There was a bitter and cynical man (also, I am sure, an Oxford man) who said, "The Church of England is our last bulwark against Christianity". This is quite unjust as a description of the Church of England. But it is not altogether unjust as a description of Dean Inge. What is really at the back of his mind is this image of a great academic and cultural tradition, established as a national need but not specially as a spiritual need. It is to have religious textsto criticise; religious ceremonial to reform slightly and rather pompously from time to time; a sort of assumption on religion, in the sense that it could not tolerate the horrors of anything like the Russian denial of religion. But all through, it will be subject to one unmistakable test. It can coexist with Doubt; but it cannot coexist with Faith.
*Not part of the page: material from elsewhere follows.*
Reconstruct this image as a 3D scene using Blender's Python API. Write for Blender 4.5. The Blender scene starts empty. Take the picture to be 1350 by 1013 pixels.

At the end of his article, Dean Inge tries to toss aside as impertinent the term Erastianism; the term is too obviously true not to irritate. But in any case he absurdly underrates its meaning at the moment. It is not a question of whether those who form a nation by being Englishmen could in the abstract form a religion by being Anglicans. It is a question of whether a Church which does at least exist, with some who belong to it and some who do not belong to it, should be ruled by those who do not belong to it. Erastianism exists today in the perfectly practical sense that any Jew, Holy Roller or Hyde Park atheist may dictate what that Christian Church shall do on any matter whatever, however intimate and sacred. Bradlaugh was a Member of Parliament; he might well have become a Cabinet Minister and appointed Bishops. Mr. Saklatvala was a Socialist leader and might quite well be a Labour Minister, with a majority in the House and might by Act of Parliament make the Prayer Book anything he chose. That is State Establishment, as now universally understood; that is what Dean Inge desires and presumably defends; or must set about the delicate task of defending.